She later added that “all we needed was for one adult to do the right thing.”
The FBI director apologized that the bureau let them down
Wray, testifying after the four gymnasts, said that the “kinds of fundamental errors that were made in this case in 2015 and 2016 should have never happened, period.”
He told the gymnasts he was “deeply and profoundly sorry that so many people let you down over and over again.”
Wray added “that on no planet is what happened in this case acceptable.”
Senators on the panel had few questions for the gymnasts but all expressed support and praised their courage for stepping forward.
Sen. Richard Blumenthal, D-Conn., asked if they knew of other athletes abused by Nassar after the first incidents were reported to the FBI’s Indianapolis field office in July 2015. All responded that they did.
Sen. Ted Cruz, R-Texas, said that “the system failed you. That system needs to change. That system needs to be held accountable so that this doesn’t happen again.”

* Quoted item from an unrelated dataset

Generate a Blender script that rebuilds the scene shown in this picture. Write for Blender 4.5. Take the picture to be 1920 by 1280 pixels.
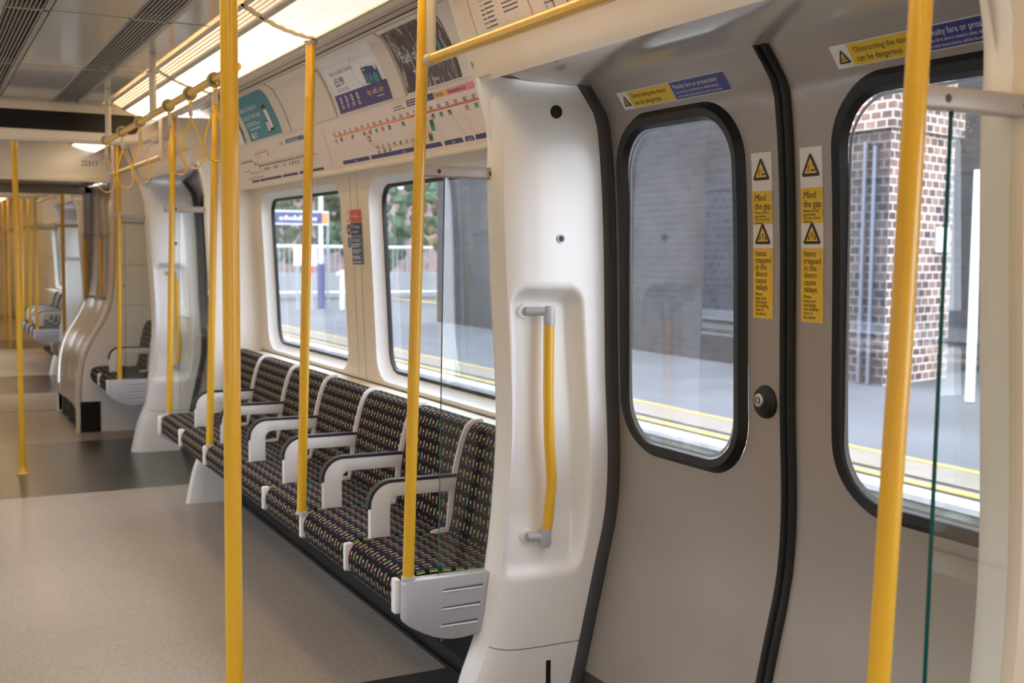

Durbin calls the FBI’s handling a ”stain on the bureau”
In his opening statement, Senate Judiciary Committee Chairman Richard Durbin, D-Ill., called the FBI’s handling of the case “a stain on the bureau.”
“In the 15-month period that FBI officials shirked their responsibility, Nassar abused at least 70 young athletes,” Durbin said. “For many of them, this was a continuation, but for others they were abused for the first time while the FBI sat on the case.”